Tonight it would be her upper arm. Two years ago it was her thigh. A year from then it would be her stomach. But tonight she traced old, familiar lines of the darkness she had yet to overcome.

She was gone.

Maybe it wasn't always subtle. Maybe ending it wasn't going to come in a single moment. Maybe she couldn't end it in the blink of an eye - but she could make sure that she felt pain. That she could welcome the darkness with open arms and call it home.

She starved herself. She left herself with bruises. She belittled herself. She was reckless. She put herself at the will of men. She closed every avenue of survival. She simply stopped living for survival - she simply stopped living.  

She was gone.

Maybe her greatest attempt to end it all was the silence she lived in. She learned to paint on the perfect smile and fake the prettiest laugh. She knew how to play the game.

She sat there. Surrounded by people who loved her. Memories and laughter floating around the room. A nameless weight called her heart home, and the darkness beckoned her to come back inside. She didn't know who she was anymore; maybe she never knew. 

She was gone.

There was a battle raging on within her own mind, and neither side wanted to survive. Even the darkness seemed to lose the will to wrap her up. Days would come when she wasn't even strong enough to swallow the pill, or retrace the scars. A day when she wasn't even strong enough to die. Living felt like hell, but she was too weak to end it all. 

That is nothing beautiful. Too weak to fight and too weak to die. 

But that is what she lived. That is what she walked in. That is what she breathed in every morning when she rolled out of bed - a prayer that today would be the day she was strong enough to end it all.

She was gone.

I can't tell you where it all started. I can't even tell you that I've slayed the beast. I am still fighting the last mile of that darkness. I am still waking up and wishing it to end. 

But here is the difference - I am still fighting. I don't know where all the pain, anxiety, insecurities, and darkness started, and I don't know when it will end. Maybe it never will. Maybe I will spend the rest of my life fighting that last mile. BUT the fight sets me apart. 

No one else can play my part because no one else knows the rendition I am living. No one else can write the moments and stories that I can. No one else can remind me of what it felt like to suffocate from my own existence, and what it felt like to finally breathe again.
No one else can play my part because no one else can fight that last mile of darkness. 

Maybe the moral of the story isn't that I just wasn't strong enough to dieMaybe the moral of the story isn't that I just have to suck it up and live. Maybe the moral of the story isn't that I'm just another broken and weak human being.

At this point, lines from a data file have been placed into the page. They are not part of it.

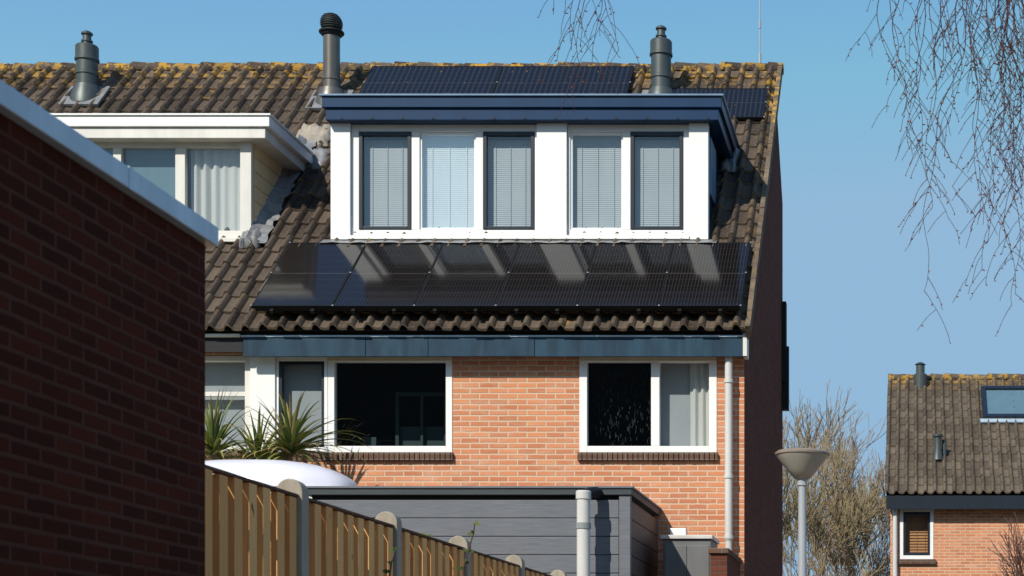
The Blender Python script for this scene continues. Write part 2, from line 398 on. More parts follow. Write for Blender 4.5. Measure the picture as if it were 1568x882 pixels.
zf = 2.894
frame('window_frame', -6.80, -5.358, zf, zt, 19.99, 20.09, .075, .075, .07, M['white'], house)
box('window_head', -6.80, -5.36, 19.975, 19.988, 3.955, zt, M['cream'], house)
pane(-6.725, -5.43, 2.97, 3.945, 20.04, M['glass_lo'], house)
frame('window_frame_a', -7.40, -6.803, zf, zt, 19.99, 20.09, .03, .06, .06, M['white'], house, wr=.04)
frame('sash_a', -7.37, -6.843, zf+.06, zt-.06, 20.0, 20.07, .035, .04, .04, M['black_frame'], house)
pane(-7.335, -6.878, 2.99, 3.92, 20.035, M['glass'], house)
sheet('blind_a', -7.36, -6.85, 2.95, 3.96, 20.13, M['sheet'], house)
box('party_panel', -7.69, -7.403, 19.965, 20.09, zf, zt, M['white'], house, bevel=.004)
frame('window_frame_n', -9.2, -7.693, zf, zt, 19.99, 20.09, .07, .07, .06, M['white_old'], nb)
box('transom_n', -9.13, -7.763, 20.0, 20.07, 3.55, 3.60, M['white_old'], nb)
frame('window_frame_n2', -10.2, -9.203, zf, zt, 19.99, 20.09, .07, .07, .06, M['white_old'], nb)
pane(-10.13, -7.763, 2.96, 3.955, 20.04, M['glass'], nb)
sheet('blind_n', -10.1, -7.78, 2.95, 3.97, 20.14, M['sheet'], nb)
frame('window_frame_c', -3.884, -2.290, zf, zt, 19.99, 20.09, .09, .075, .07, M['white'], house)
box('window_head_c', -3.884, -2.29, 19.975, 19.988, 3.955, zt, M['cream'], house)
box('mullion_c', -3.053, -2.955, 19.992, 20.085, zf+.075, zt-.07, M['white'], house, bevel=.004)
pane(-3.794, -3.053, 2.97, 3.945, 20.04, M['glass_lo'], house)
pane(-2.955, -2.38, 2.97, 3.945, 20.04, M['glass'], house)
drape('curtain_c', -2.62, -2.37, 2.9, 4.0, 20.13, M['curtain'], house, seed=3)
sheet('net_c', -2.97, -2.56, 2.9, 4.0, 20.17, M['sheet'], house)
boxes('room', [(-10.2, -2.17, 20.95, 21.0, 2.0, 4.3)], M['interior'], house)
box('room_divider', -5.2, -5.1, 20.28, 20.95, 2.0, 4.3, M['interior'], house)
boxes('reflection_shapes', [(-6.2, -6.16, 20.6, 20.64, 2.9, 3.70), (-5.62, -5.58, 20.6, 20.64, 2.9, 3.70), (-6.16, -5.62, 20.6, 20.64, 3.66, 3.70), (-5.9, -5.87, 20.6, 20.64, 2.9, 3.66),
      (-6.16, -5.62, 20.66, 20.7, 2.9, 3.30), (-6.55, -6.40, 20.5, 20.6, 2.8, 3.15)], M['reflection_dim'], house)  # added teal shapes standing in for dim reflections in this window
rr = random.Random(44); V, F = [], []
for i in range(300):
    x = rr.uniform(-3.80, -3.05); z = rr.uniform(2.95, 3.90); y = rr.uniform(20.2, 20.4); s = rr.uniform(.02, .07)
    dx = rr.uniform(-.012, .012); w_ = rr.uniform(.003, .007)
    n = len(V); V += [(x, y, z), (x+w_, y, z), (x+w_+dx, y+.01, z+s), (x+dx, y+.01, z+s)]; F.append((n, n+1, n+2, n+3))
mobj('window_film', V, F, M['lace'], house)

# eaves
boxes('eaves_fascia', [(-7.70, -6.30, 19.78, 19.81, 3.965, 4.185), (-6.295, -5.58, 19.782, 19.81, 3.965, 4.185), (-5.575, -4.36, 19.78, 19.81, 3.967, 4.185),
      (-4.355, -1.935, 19.781, 19.81, 3.965, 4.185)], M['teal'], house, bevel=.003)
box('eaves_soffit', -7.70, -1.94, 19.81, 20.0, 4.02, 4.06, M['teal'], house)
box('eaves_rim', -7.72, -1.93, 19.765, 19.80, 4.187, 4.207, M['coping'], house)
box('eaves_end', -1.965, -1.92, 19.77, 20.0, 3.97, 4.30, M['white_old'], house)
box('eaves_fascia_n', -17.6, -7.71, 19.80, 19.84, 4.02, 4.185, M['black'], nb)
box('eaves_rim_n', -17.6, -7.73, 19.755, 19.80, 4.187, 4.22, M['white_old'], nb)

def pipe(name, pts, r, mat, par, n=12):
    V, F = [], []; addtube(V, F, [Vector(p) for p in pts], [r]*len(pts), n); return mobj(name, V, F, mat, par, smooth=True)
pipe('downpipe', [(-2.14, 19.88, 4.0), (-2.14, 19.88, 1.95), (-2.14, 19.88, 1.86)], .045, M['pipe_w'], house)
pipe('downpipe_foot', [(-2.14, 19.88, 1.86), (-2.14, 19.88, GZ)], .04, M['pipe_w'], house)
for z in (3.7, 2.6, 1.9):
    lathe('pipe_bracket', -2.14, 19.88, [(.054, z-.02), (.054, z+.02)], M['pipe_w'], house)
box('gable_hopper', -1.968, -1.905, 25.60, 25.78, 4.75, 5.95, M['black'], house)
prism_x('gable_hopper_tip', -1.966, -1.87, [(25.6, 4.35), (25.78, 4.35), (25.78, 5.3), (25.68, 5.3)], M['black'], house)

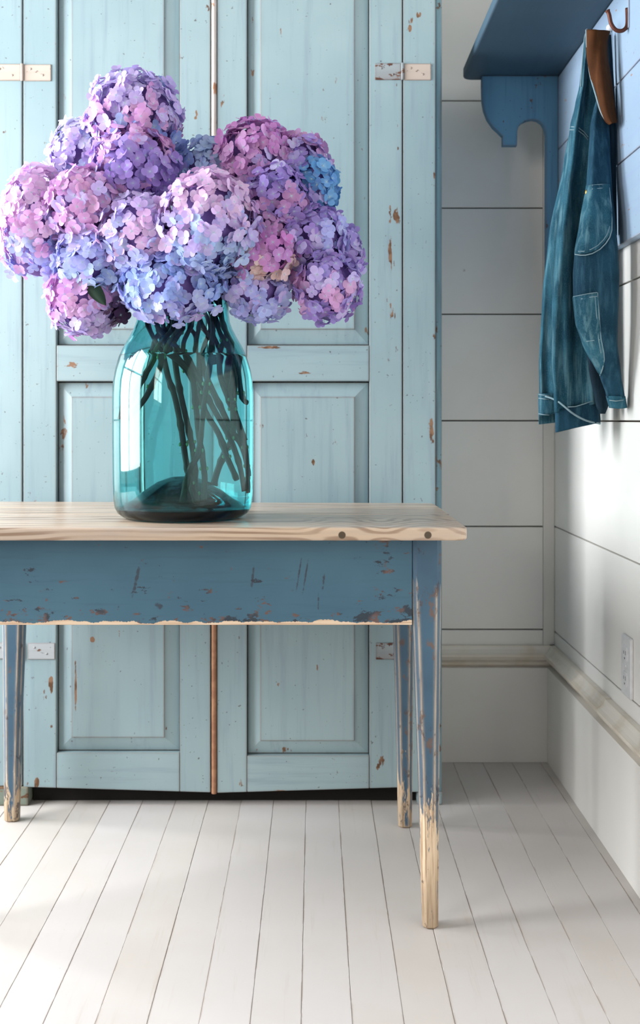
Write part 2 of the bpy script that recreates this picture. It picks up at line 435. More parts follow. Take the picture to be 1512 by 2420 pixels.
def door(px, inner, hinge_left, botL, botR, label):
    """px: outer left, panel left, panel right, outer right; inner: field left/right"""
    d = empty('door', (cx((px[0] + px[3]) / 2), YC, .05), cup); d['label'] = label
    zb = lambda p: cz(botL + (botR - botL) * (p - px[0]) / (px[3] - px[0]))
    top = 2.14; g = .0007
    y0, y1 = YC, YC + .022
    def piece(name, a, b, za, zb_, zt, m):
        link(name, hexa([(cx(a), y0, za), (cx(b), y0, zb_), (cx(b), y1, zb_), (cx(a), y1, za),
                         (cx(a), y0, zt), (cx(b), y0, zt), (cx(b), y1, zt), (cx(a), y1, zt)], .0020), m, d, base=CB)
    piece('stile', px[0], px[1], zb(px[0]), zb(px[1]), top, M_cabV)
    piece('stile', px[2], px[3], zb(px[2]), zb(px[3]), top, M_cabV)
    a, b = px[1] + .8, px[2] - .8
    piece('rail', a, b, cz(901), cz(901), cz(816), M_cabH)
    piece('rail', a, b, zb(a), zb(b), cz(1779 if hinge_left else 1786), M_cabH)
    piece('rail', a, b, top - .09, top - .09, top, M_cabH)
    a, b = cx(px[1] + 2), cx(px[2] - 2); fa, fb = cx(inner[0]), cx(inner[1])
    link('panel', raised_panel(a, b, cz(813.5), top - .092, fa, fb, cz(778), top - .125), M_cabV, d, base=CB)
    link('panel', raised_panel(a, b, cz(1777 if hinge_left else 1784), cz(904), fa, fb, cz(1744 if hinge_left else 1752), cz(938)), M_cabV, d, base=CB)
    return d
door((55, 133, 425, 497), (168, 388), True, 1860, 1873, 'left cupboard door')
dr = door((513, 583, 873, 950), (615, 838), False, 1874, 1861, 'right cupboard door')
pts = []
for k in range(9):
    a = math.pi * k / 8
    pts.append((cx(505.5) - .0066 * math.cos(a), YC + .004 - .0085 * math.sin(a)))
pts += [(cx(505.5) + .0066, YC + .02), (cx(505.5) - .0052, YC + .02)]
link('meeting_bead', prism(pts, 'z', cz(1876), 2.14, .001), M_bead, dr, CB, smooth=False)

def hinge(xl0, xl1, xr0, xr1, y0, y1, ml, mr, xk):
    h = empty('hinge', (cx(xk), YC, cz((y0 + y1) / 2)), cup)
    link('hinge_leaf', box(cx(xl0), cx(xl1), YC - .0028, YC + .0005, cz(y1), cz(y0), .0008, 1), ml, h)
    link('hinge_leaf', box(cx(xr0), cx(xr1), YC - .0028, YC + .0005, cz(y1 + 1), cz(y0 + 1), .0008, 1), mr, h)
    bm = bmesh.new(); tube(bm, [(cx(xk), YC - .003, cz(y1)), (cx(xk), YC - .003, cz(y0))], .0042, 10)
    link('hinge_pin', bm, ml if xk > 500 else mr, h, smooth=True)
    for a, b, m in ((xl0, xl1, ml), (xr0, xr1, mr)):
        for t, s in ((.25, .3), (.7, .68)):
            bm = bmesh.new(); bmesh.ops.create_uvsphere(bm, u_segments=8, v_segments=5, radius=.003)
            bmesh.ops.scale(bm, vec=(1, .35, 1), verts=bm.verts)
            bmesh.ops.translate(bm, vec=(cx(a + (b - a) * t), YC - .003, cz(y0 + (y1 - y0) * s)), verts=bm.verts)
            link('screw', bm, m, h, smooth=True)
hinge(-16, 49, 57, 121, 152, 191, M_hinge_c, M_hinge_c, 53)
hinge(886, 947, 955, 1018, 150, 189, M_hinge_r, M_hinge_c, 951)
hinge(-16, 49, 66, 130, 1518, 1557, M_hinge_g, M_hinge_g, 53)
hinge(888, 947, 955, 1016, 1519, 1558, M_hinge_r, M_hinge_r, 951)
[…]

Maybe the moral of the story is that all along I was simply proving to myself that I was strong enough to survive. Maybe the moral of the story is that despite the blanket of darkness I wrapped myself in, I was always strong enough, brave enough, and worthy enough of surviving. Maybe the moral of the story is me - a surviving battle, a reminder of better days to come, a shout of overcoming. 

No one else can play my part because I am the moral of my own story.

As I write these words, the only thing holding tears from falling is the hustle and bustle of life around me. My heart pounds with each letter and each vivid memory of the times I tried to end it all. The pain is still real. The scars still burn. The knot in my throat still tightens. 

I am still here today. I am still fighting today.
But there were times when all I knew was that I did not want to be here today, that I did not want to keep fighting. 
These moments are still raw for me; inscribed on my heart with a reminder that the darkness is real.
BUT they are a living, breathing, anthem that I am stronger than that darkness - that no one else can play my part.